[Start]

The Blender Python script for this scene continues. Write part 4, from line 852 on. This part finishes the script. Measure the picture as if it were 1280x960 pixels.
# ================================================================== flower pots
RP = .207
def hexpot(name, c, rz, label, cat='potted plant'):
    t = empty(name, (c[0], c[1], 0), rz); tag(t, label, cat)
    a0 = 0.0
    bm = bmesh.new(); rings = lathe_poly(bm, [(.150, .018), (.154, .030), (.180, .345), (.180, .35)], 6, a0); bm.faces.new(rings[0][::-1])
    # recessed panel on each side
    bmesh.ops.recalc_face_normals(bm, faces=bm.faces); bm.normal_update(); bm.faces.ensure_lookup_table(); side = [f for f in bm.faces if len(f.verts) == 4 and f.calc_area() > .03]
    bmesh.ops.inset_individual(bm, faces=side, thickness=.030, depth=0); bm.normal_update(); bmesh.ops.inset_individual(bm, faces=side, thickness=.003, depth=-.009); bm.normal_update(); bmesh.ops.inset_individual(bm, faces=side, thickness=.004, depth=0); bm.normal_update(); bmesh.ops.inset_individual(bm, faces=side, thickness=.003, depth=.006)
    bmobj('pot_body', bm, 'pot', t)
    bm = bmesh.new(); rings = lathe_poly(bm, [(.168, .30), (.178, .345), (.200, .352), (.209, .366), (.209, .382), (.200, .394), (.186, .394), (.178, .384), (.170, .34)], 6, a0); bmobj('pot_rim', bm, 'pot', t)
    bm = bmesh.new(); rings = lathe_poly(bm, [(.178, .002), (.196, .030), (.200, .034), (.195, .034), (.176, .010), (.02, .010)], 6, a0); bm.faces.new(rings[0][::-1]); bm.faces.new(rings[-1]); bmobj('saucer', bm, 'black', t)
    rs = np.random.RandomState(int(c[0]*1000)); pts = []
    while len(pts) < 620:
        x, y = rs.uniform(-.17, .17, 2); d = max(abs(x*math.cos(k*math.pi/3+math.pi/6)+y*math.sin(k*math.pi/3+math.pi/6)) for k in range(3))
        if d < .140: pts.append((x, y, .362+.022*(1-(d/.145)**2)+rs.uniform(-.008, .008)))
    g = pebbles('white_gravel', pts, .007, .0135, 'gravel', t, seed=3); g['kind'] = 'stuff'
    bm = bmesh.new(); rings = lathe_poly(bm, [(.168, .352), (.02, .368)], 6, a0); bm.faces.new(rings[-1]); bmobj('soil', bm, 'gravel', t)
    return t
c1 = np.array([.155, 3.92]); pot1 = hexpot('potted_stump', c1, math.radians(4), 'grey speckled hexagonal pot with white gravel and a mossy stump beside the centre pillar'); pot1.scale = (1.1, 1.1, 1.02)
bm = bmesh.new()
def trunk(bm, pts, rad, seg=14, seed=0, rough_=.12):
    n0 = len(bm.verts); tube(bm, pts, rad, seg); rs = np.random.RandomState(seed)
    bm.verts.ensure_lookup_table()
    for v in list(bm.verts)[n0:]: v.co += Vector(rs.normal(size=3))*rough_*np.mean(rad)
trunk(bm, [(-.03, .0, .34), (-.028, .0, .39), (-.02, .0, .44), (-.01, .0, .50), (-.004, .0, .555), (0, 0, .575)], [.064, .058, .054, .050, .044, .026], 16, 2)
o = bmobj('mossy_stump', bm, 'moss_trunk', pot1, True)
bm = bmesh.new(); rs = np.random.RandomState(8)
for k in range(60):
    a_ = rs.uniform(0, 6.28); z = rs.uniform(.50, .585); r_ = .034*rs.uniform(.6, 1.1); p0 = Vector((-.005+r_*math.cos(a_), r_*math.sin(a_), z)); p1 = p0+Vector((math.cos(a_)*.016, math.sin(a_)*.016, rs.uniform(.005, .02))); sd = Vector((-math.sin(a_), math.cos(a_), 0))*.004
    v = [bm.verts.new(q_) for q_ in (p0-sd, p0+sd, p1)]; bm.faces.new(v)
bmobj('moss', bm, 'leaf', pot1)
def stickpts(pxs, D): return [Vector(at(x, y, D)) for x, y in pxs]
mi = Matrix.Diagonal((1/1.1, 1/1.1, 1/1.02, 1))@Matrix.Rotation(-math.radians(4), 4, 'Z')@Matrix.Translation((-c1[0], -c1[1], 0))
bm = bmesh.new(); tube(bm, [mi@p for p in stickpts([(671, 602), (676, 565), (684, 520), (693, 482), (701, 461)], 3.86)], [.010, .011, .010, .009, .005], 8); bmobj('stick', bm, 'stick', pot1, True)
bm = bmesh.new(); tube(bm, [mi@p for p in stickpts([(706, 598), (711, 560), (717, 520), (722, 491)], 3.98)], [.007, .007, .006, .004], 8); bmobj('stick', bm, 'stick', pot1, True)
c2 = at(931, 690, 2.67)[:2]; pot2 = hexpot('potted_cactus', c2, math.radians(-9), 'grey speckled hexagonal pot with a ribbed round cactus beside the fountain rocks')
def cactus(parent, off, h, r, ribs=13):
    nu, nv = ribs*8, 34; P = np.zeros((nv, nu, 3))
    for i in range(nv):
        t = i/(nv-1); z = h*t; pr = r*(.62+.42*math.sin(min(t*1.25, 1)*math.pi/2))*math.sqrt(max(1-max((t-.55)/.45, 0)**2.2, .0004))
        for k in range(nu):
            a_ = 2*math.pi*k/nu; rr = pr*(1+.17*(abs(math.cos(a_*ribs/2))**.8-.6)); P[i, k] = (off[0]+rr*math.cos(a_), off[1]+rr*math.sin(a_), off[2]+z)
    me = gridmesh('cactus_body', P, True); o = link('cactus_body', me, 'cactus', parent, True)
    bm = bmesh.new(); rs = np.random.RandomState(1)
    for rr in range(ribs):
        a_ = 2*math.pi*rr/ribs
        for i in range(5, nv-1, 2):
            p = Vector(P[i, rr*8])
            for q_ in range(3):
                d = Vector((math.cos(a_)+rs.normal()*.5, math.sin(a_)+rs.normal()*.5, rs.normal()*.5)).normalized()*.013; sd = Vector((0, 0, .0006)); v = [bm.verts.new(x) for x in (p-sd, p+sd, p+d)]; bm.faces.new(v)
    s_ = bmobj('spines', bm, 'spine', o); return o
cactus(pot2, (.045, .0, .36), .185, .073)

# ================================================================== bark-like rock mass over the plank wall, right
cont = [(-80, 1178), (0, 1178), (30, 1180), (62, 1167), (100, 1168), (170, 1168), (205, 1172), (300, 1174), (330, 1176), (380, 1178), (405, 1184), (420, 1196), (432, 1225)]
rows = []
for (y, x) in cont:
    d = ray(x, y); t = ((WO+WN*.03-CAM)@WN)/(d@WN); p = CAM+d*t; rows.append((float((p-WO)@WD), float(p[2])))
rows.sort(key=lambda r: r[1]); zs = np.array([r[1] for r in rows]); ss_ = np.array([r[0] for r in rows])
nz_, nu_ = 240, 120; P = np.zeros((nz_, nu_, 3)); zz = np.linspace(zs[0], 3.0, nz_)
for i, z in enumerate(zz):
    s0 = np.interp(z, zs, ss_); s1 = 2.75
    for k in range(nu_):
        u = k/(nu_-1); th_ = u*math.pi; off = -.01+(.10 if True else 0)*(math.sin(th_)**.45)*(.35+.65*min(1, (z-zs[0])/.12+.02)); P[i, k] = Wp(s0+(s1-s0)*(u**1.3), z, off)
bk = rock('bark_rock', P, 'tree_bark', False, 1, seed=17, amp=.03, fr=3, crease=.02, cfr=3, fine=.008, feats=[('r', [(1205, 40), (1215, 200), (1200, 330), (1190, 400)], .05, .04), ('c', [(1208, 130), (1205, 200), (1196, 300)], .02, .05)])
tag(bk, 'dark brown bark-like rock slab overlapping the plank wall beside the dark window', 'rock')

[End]

THE PROBLEM
Write out the whole listing again. Match it word for word.

SOLVED EXERCISE
The Blender Python script for this scene continues. Write part 4, from line 852 on. This part finishes the script. Measure the picture as if it were 1280x960 pixels.
# ================================================================== flower pots
RP = .207
def hexpot(name, c, rz, label, cat='potted plant'):
    t = empty(name, (c[0], c[1], 0), rz); tag(t, label, cat)
    a0 = 0.0
    bm = bmesh.new(); rings = lathe_poly(bm, [(.150, .018), (.154, .030), (.180, .345), (.180, .35)], 6, a0); bm.faces.new(rings[0][::-1])
    # recessed panel on each side
    bmesh.ops.recalc_face_normals(bm, faces=bm.faces); bm.normal_update(); bm.faces.ensure_lookup_table(); side = [f for f in bm.faces if len(f.verts) == 4 and f.calc_area() > .03]
    bmesh.ops.inset_individual(bm, faces=side, thickness=.030, depth=0); bm.normal_update(); bmesh.ops.inset_individual(bm, faces=side, thickness=.003, depth=-.009); bm.normal_update(); bmesh.ops.inset_individual(bm, faces=side, thickness=.004, depth=0); bm.normal_update(); bmesh.ops.inset_individual(bm, faces=side, thickness=.003, depth=.006)
    bmobj('pot_body', bm, 'pot', t)
    bm = bmesh.new(); rings = lathe_poly(bm, [(.168, .30), (.178, .345), (.200, .352), (.209, .366), (.209, .382), (.200, .394), (.186, .394), (.178, .384), (.170, .34)], 6, a0); bmobj('pot_rim', bm, 'pot', t)
    bm = bmesh.new(); rings = lathe_poly(bm, [(.178, .002), (.196, .030), (.200, .034), (.195, .034), (.176, .010), (.02, .010)], 6, a0); bm.faces.new(rings[0][::-1]); bm.faces.new(rings[-1]); bmobj('saucer', bm, 'black', t)
    rs = np.random.RandomState(int(c[0]*1000)); pts = []
    while len(pts) < 620:
        x, y = rs.uniform(-.17, .17, 2); d = max(abs(x*math.cos(k*math.pi/3+math.pi/6)+y*math.sin(k*math.pi/3+math.pi/6)) for k in range(3))
        if d < .140: pts.append((x, y, .362+.022*(1-(d/.145)**2)+rs.uniform(-.008, .008)))
    g = pebbles('white_gravel', pts, .007, .0135, 'gravel', t, seed=3); g['kind'] = 'stuff'
    bm = bmesh.new(); rings = lathe_poly(bm, [(.168, .352), (.02, .368)], 6, a0); bm.faces.new(rings[-1]); bmobj('soil', bm, 'gravel', t)
    return t
c1 = np.array([.155, 3.92]); pot1 = hexpot('potted_stump', c1, math.radians(4), 'grey speckled hexagonal pot with white gravel and a mossy stump beside the centre pillar'); pot1.scale = (1.1, 1.1, 1.02)
bm = bmesh.new()
def trunk(bm, pts, rad, seg=14, seed=0, rough_=.12):
    n0 = len(bm.verts); tube(bm, pts, rad, seg); rs = np.random.RandomState(seed)
    bm.verts.ensure_lookup_table()
    for v in list(bm.verts)[n0:]: v.co += Vector(rs.normal(size=3))*rough_*np.mean(rad)
trunk(bm, [(-.03, .0, .34), (-.028, .0, .39), (-.02, .0, .44), (-.01, .0, .50), (-.004, .0, .555), (0, 0, .575)], [.064, .058, .054, .050, .044, .026], 16, 2)
o = bmobj('mossy_stump', bm, 'moss_trunk', pot1, True)
bm = bmesh.new(); rs = np.random.RandomState(8)
for k in range(60):
    a_ = rs.uniform(0, 6.28); z = rs.uniform(.50, .585); r_ = .034*rs.uniform(.6, 1.1); p0 = Vector((-.005+r_*math.cos(a_), r_*math.sin(a_), z)); p1 = p0+Vector((math.cos(a_)*.016, math.sin(a_)*.016, rs.uniform(.005, .02))); sd = Vector((-math.sin(a_), math.cos(a_), 0))*.004
    v = [bm.verts.new(q_) for q_ in (p0-sd, p0+sd, p1)]; bm.faces.new(v)
bmobj('moss', bm, 'leaf', pot1)
def stickpts(pxs, D): return [Vector(at(x, y, D)) for x, y in pxs]
mi = Matrix.Diagonal((1/1.1, 1/1.1, 1/1.02, 1))@Matrix.Rotation(-math.radians(4), 4, 'Z')@Matrix.Translation((-c1[0], -c1[1], 0))
bm = bmesh.new(); tube(bm, [mi@p for p in stickpts([(671, 602), (676, 565), (684, 520), (693, 482), (701, 461)], 3.86)], [.010, .011, .010, .009, .005], 8); bmobj('stick', bm, 'stick', pot1, True)
bm = bmesh.new(); tube(bm, [mi@p for p in stickpts([(706, 598), (711, 560), (717, 520), (722, 491)], 3.98)], [.007, .007, .006, .004], 8); bmobj('stick', bm, 'stick', pot1, True)
c2 = at(931, 690, 2.67)[:2]; pot2 = hexpot('potted_cactus', c2, math.radians(-9), 'grey speckled hexagonal pot with a ribbed round cactus beside the fountain rocks')
def cactus(parent, off, h, r, ribs=13):
    nu, nv = ribs*8, 34; P = np.zeros((nv, nu, 3))
    for i in range(nv):
        t = i/(nv-1); z = h*t; pr = r*(.62+.42*math.sin(min(t*1.25, 1)*math.pi/2))*math.sqrt(max(1-max((t-.55)/.45, 0)**2.2, .0004))
        for k in range(nu):
            a_ = 2*math.pi*k/nu; rr = pr*(1+.17*(abs(math.cos(a_*ribs/2))**.8-.6)); P[i, k] = (off[0]+rr*math.cos(a_), off[1]+rr*math.sin(a_), off[2]+z)
    me = gridmesh('cactus_body', P, True); o = link('cactus_body', me, 'cactus', parent, True)
    bm = bmesh.new(); rs = np.random.RandomState(1)
    for rr in range(ribs):
        a_ = 2*math.pi*rr/ribs
        for i in range(5, nv-1, 2):
            p = Vector(P[i, rr*8])
            for q_ in range(3):
                d = Vector((math.cos(a_)+rs.normal()*.5, math.sin(a_)+rs.normal()*.5, rs.normal()*.5)).normalized()*.013; sd = Vector((0, 0, .0006)); v = [bm.verts.new(x) for x in (p-sd, p+sd, p+d)]; bm.faces.new(v)
    s_ = bmobj('spines', bm, 'spine', o); return o
cactus(pot2, (.045, .0, .36), .185, .073)

# ================================================================== bark-like rock mass over the plank wall, right
cont = [(-80, 1178), (0, 1178), (30, 1180), (62, 1167), (100, 1168), (170, 1168), (205, 1172), (300, 1174), (330, 1176), (380, 1178), (405, 1184), (420, 1196), (432, 1225)]
rows = []
for (y, x) in cont:
    d = ray(x, y); t = ((WO+WN*.03-CAM)@WN)/(d@WN); p = CAM+d*t; rows.append((float((p-WO)@WD), float(p[2])))
rows.sort(key=lambda r: r[1]); zs = np.array([r[1] for r in rows]); ss_ = np.array([r[0] for r in rows])
nz_, nu_ = 240, 120; P = np.zeros((nz_, nu_, 3)); zz = np.linspace(zs[0], 3.0, nz_)
for i, z in enumerate(zz):
    s0 = np.interp(z, zs, ss_); s1 = 2.75
    for k in range(nu_):
        u = k/(nu_-1); th_ = u*math.pi; off = -.01+(.10 if True else 0)*(math.sin(th_)**.45)*(.35+.65*min(1, (z-zs[0])/.12+.02)); P[i, k] = Wp(s0+(s1-s0)*(u**1.3), z, off)
bk = rock('bark_rock', P, 'tree_bark', False, 1, seed=17, amp=.03, fr=3, crease=.02, cfr=3, fine=.008, feats=[('r', [(1205, 40), (1215, 200), (1200, 330), (1190, 400)], .05, .04), ('c', [(1208, 130), (1205, 200), (1196, 300)], .02, .05)])
tag(bk, 'dark brown bark-like rock slab overlapping the plank wall beside the dark window', 'rock')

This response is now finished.